The move comes as the Premier of the German state of Lower Saxony has demanded that Volkswagen switch its local production to electric cars as the predicted decline of the Golf Mark 8 begins to take effect.

“The decision to build a new assembly at our almost 100-year-old Munich plant shows that transformation can secure, and even create, industrial jobs in the heart of the city – if it is approached strategically, and with courage,” the Chairman of the European and General Works Council of BMW AG, Manfred Schoch, insisted.

“This decision provides a model for successful transformation in the German industry.”

BMW’s model rollout plan for EVs has the Munich plant slated for the i4 electric car, built off the same CLAR (Cluster Architecture) platform as the combustion-powered 4-Series coupe and sharing its EV powertrain with the iX3 SUV.

“This architecture will be in use from the middle of the decade,” Nedeljković said.

“It will ramp up for the first time at our future plant in Debrecen, Hungary, before being rolled out across our global production network in stages.”

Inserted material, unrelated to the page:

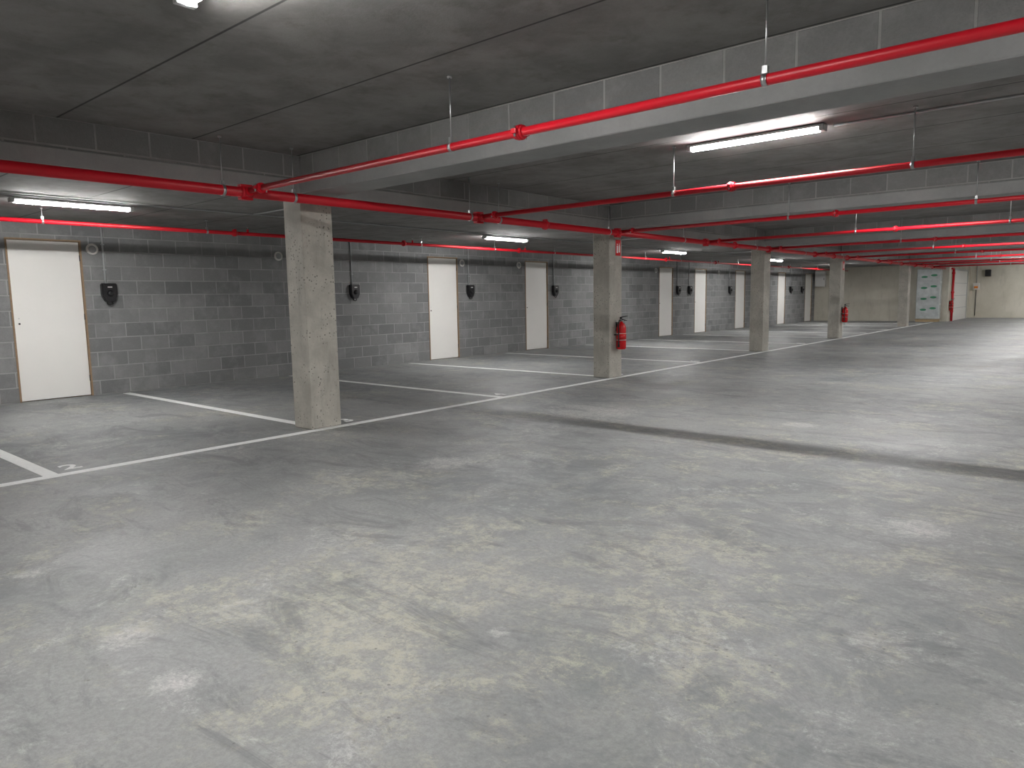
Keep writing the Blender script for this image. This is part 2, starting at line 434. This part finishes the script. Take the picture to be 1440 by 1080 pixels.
for y in (4.0, 8.24, 11.35, 14.42, 20.95, 21.75, 24.9, 28.2, 31.1, 32.5): charger(y)
def vent(y):
    b = MB((XL, y, 2.03))
    b.lathe((XL, y, 2.03), [(.078, 0), (.078, .012), (.07, .02), (.052, .02), (.05, .008)], M_wpl, 28, 'X')
    b.lathe((XL, y, 2.03), [(.05, .006), (.046, .02), (.03, .028), (0, .03)], M_pvc, 28, 'X')
    b.done('round_wall_vent')
for y in (1.7, 3.87-.03, 6.72, 11.14, 13.05, 17.0, 19.55, 24.0): vent(y)

# ------------------------------------------------------------------ fire extinguishers
def extinguisher(x, y, z0=.44):
    b = MB((x, y, z0)); cx = x+.085
    R = .075
    b.lathe((cx, y, z0), [(0, .01), (R-.02, 0), (R, .015), (R, .33), (R-.008, .36), (.05, .395), (.025, .41), (.022, .43), (0, .43)], M_redx)
    b.cyl((cx, y, z0+.14), (cx, y, z0+.25), R+.0012, M_lab, 28)
    b.cyl((cx, y, z0+.150), (cx, y, z0+.242), R+.0018, M_redx, 28)
    b.cyl((cx, y, z0+.42), (cx, y, z0+.47), .02, M_galv, 14)
    b.prism([(cx-.02, y-.012, z0+.46), (cx+.10, y-.012, z0+.44), (cx+.10, y-.012, z0+.45), (cx-.02, y-.012, z0+.48)], (0, .024, 0), M_black)
    b.prism([(cx-.02, y-.012, z0+.485), (cx+.11, y-.012, z0+.51), (cx+.11, y-.012, z0+.52), (cx-.02, y-.012, z0+.50)], (0, .024, 0), M_black)
    b.box(cx-.02, cx+.01, y-.012, y+.012, z0+.46, z0+.50, M_black)
    b.cyl((cx, y+.02, z0+.45), (cx, y+.04, z0+.45), .018, M_lab, 14)
    b.tube([(cx, y-.015, z0+.45), (cx, y-.06, z0+.45), (cx+.01, y-.095, z0+.40), (cx+.015, y-.098, z0+.25), (cx+.01, y-.092, z0+.10)], .009, M_rub)
    b.cyl((cx+.01, y-.092, z0+.12), (cx+.01, y-.092, z0+.04), .013, M_rub, 12, .018)
    b.box(x, cx-R+.01, y-.03, y+.03, z0+.28, z0+.42, M_black)
    b.box(x, cx, y-.08, y-.074, z0+.22, z0+.24, M_black); b.box(x, cx, y+.074, y+.08, z0+.22, z0+.24, M_black)
    b.done('fire_extinguisher')
extinguisher(-5.999, 9.30+.2); extinguisher(-5.999, 20.93+.22); extinguisher(XS+.001, 34.6)
def sign(x, y, z):
    b = MB((x, y, z)); b.box(x, x+.004, y-.07, y+.07, z-.12, z+.12, M_sign)
    b.box(x+.004, x+.005, y-.045, y-.005, z-.08, z+.03, M_lab); b.cyl((x+.004, y-.025, z+.05), (x+.0055, y-.025, z+.05), .012, M_lab, 10)
    b.prism([(x+.004, y+.015, z-.07), (x+.004, y+.05, z-.07), (x+.004, y+.05, z+.02), (x+.004, y+.03, z+.08), (x+.004, y+.015, z+.02)], (.001, 0, 0), M_lab)
    b.done('fire_extinguisher_sign')
sign(-6.0, 9.30+.24, 2.0); sign(-6.0, 21.15, 2.0)

# ------------------------------------------------------------------ far end objects
b = MB((-6.1, 34, 0))
for i in range(3): b.box(-6.65, -5.85, 33.72+i*.2, 33.82+i*.2, .0, .09, M_pal)
for i in range(6): b.box(-6.68+i*.15, -6.58+i*.15, 33.70, 34.26, .09, .11, M_pal)
b.box(-6.68, -5.82, 33.80, 34.2, .11, 2.18, M_foil, .03, 3)
for z in (.5, .95, 1.4, 1.85):
    for k, xx in enumerate((-6.4, -6.05)):
        n = 14
        pts = [(xx+.12*math.cos(2*math.pi*i/n), 33.797, z+k*.06+.045*math.sin(2*math.pi*i/n)) for i in range(n)]
        b.prism(pts, (0, .002, 0), M_green)
b.box(-6.69, -5.81, 33.79, 34.21, .72, .735, M_pvc); b.box(-6.69, -5.81, 33.79, 34.21, 1.62, 1.635, M_pvc)
b.done('wrapped_panel_stack')
b = MB((XS, 36.8, 0))
b.box(XS, XS+.05, 35.2, 38.4, 0, 2.12, M_wpl, .004)
for i in range(1, 4): b.box(XS+.05, XS+.056, 35.2, 38.4, .53*i-.01, .53*i+.01, M_pvc)
b.box(XS, XS+.07, 35.12, 35.2, 0, 2.2, M_galv); b.box(XS, XS+.07, 38.4, 38.48, 0, 2.2, M_galv); b.box(XS, XS+.07, 35.12, 38.48, 2.12, 2.2, M_galv)
b.done('door_9')
b = MB((XS, 34.9, 0)); b.cyl((XS+.06, 34.9, 0), (XS+.06, 34.9, 2.18), .045, M_red, 18)
for z in (.4, 1.2, 2.0): b.cyl((XS+.06, 34.9, z-.04), (XS+.06, 34.9, z+.04), .06, M_red, 18)
b.tube([(XS+.06, 34.9, 2.18), (XP+.2, 34.6, 2.18)], .04, M_red)
b.done('sprinkler_riser_pipe')
b = MB((-10.6, YE, 2)); b.box(-10.9, -10.45, YE-.2, YE, 1.55, 2.25, M_wpl, .01); b.box(-10.88, -10.47, YE-.205, YE-.2, 1.57, 2.23, M_lab)
b.box(-10.5, -10.48, YE-.215, YE-.2, 1.85, 1.95, M_black); b.done('electrical_cabinet')
b = MB((-5.3, YB-.001, 1.4)); b.box(-5.45, -5.2, YB-.12, YB-.001, 1.3, 1.6, M_wpl, .01); b.box(-5.4, -5.25, YB-.16, YB-.12, 1.36, 1.46, M_ora, .01)
b.cyl((-5.33, YB-.03, 1.6), (-5.33, YB-.03, ZC-.002), .015, M_pvc, 10); b.cyl((-5.33, YB-.03, .1), (-5.33, YB-.03, 1.3), .015, M_black, 10)
b.done('gate_control_box')
b = MB((-4.9, YB, 2.05)); b.box(-5.0, -4.78, YB-.18, YB-.001, 1.9, 2.2, M_black, .015); b.cyl((-4.89, YB-.18, 2.05), (-4.89, YB-.22, 2.05), .06, M_rub, 18)
b.done('black_wall_speaker')

# ------------------------------------------------------------------ world & camera
w = bpy.data.worlds.new('World'); S.world = w; w.use_nodes = True
w.node_tree.nodes['Background'].inputs[0].default_value = (.02, .02, .022, 1)
R = Vector((.7596, .6505, -.0170)); U = Vector((-.0646, .1015, .9928)); B = Vector((.6471, -.7527, .1190))
B.normalize(); R = (R-B*R.dot(B)).normalized(); U = B.cross(R)
mat = Matrix((R, U, B)).transposed().to_4x4(); mat.translation = (0, 0, 1.25)
cam = bpy.data.cameras.new('camera'); co = bpy.data.objects.new('camera', cam); C.objects.link(co)
co.matrix_world = mat; cam.lens = 25.03; cam.sensor_width = 36; cam.clip_start = .02; cam.clip_end = 200
S.camera = co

The plan involves a full EV to integrate into each of its next-generation model ranges, including the 5- and 7-Series (to be made in Dingolfing) and the subcompact EV iX1 SUV to be made in Regensburg.

BMW’s Mini brand will move production of its Countryman EV and combustion models to Leipzig (where Porsche also has a plant), while both Leipzig and Regensburg will be geared up to make lithium-ion battery modules to be fitted to at least 12 BMW EVs by 2025.